On May 8, 2007, I was knocked unconscious by a student while unlocking a classroom door at South Philadelphia High School.  The perpetrator was never found and I had been left for dead.  The incident at Bartram hit home.  Since then, thousands of incidents -- very serious incidents, have happened upon the seriously good people in the city’s schools.  In culmination, the shooting at Delaware Valley Charter on January 17 underscores that police and strict discipline are still and especially needed.  Behavior, as ever, misses the form and consequences, if any should ensue, miss the point.  Morally defective children who chronically misbehave should be appropriately disciplined. Sadly, many are not.
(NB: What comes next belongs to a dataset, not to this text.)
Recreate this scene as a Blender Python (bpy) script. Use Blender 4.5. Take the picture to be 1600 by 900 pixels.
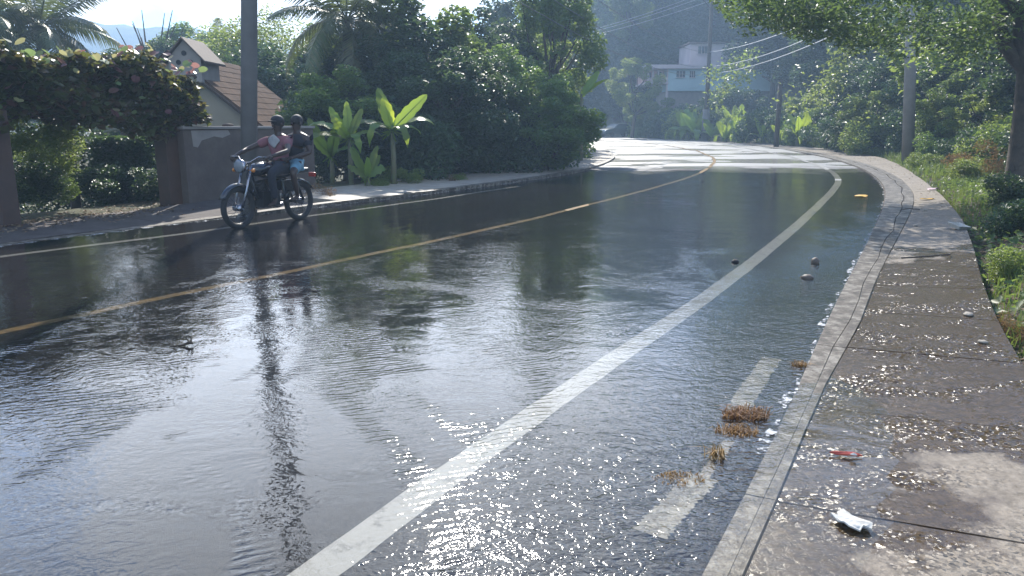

This progressive moral relativism was first set upon by Arlene Ackerman and perpetuated by local building administrators who don’t enforce rules fairly and consistently, entrails of demeaning reform initiatives like “Imagine 2014”.


Call me old fashioned but I don’t like working in schools where life is mocked and ostensibly made perilous by children who glorify violence and death as societal goods, where the lessons they learn are “injure” or even “kill”.  Children in general cannot be trusted to use their freedom responsibly because of poor parenting and poor school management.  William Hite and the S.R.C. may not "move forward” by blithely and erroneously dismissing violence for a falsely perceived want of education funding and poverty.  The folks deserve better.  Public schools can work much as they always have but the veritable chamber of horrors of tolerance and accommodation do not trump the gospels of responsibility and common sense.  Children may have a right to a free and fair public education but they do not have a right to disrupt the educational process.  The teachers made a decision to educate children.  They did not choose to be abused.  People need to wise up.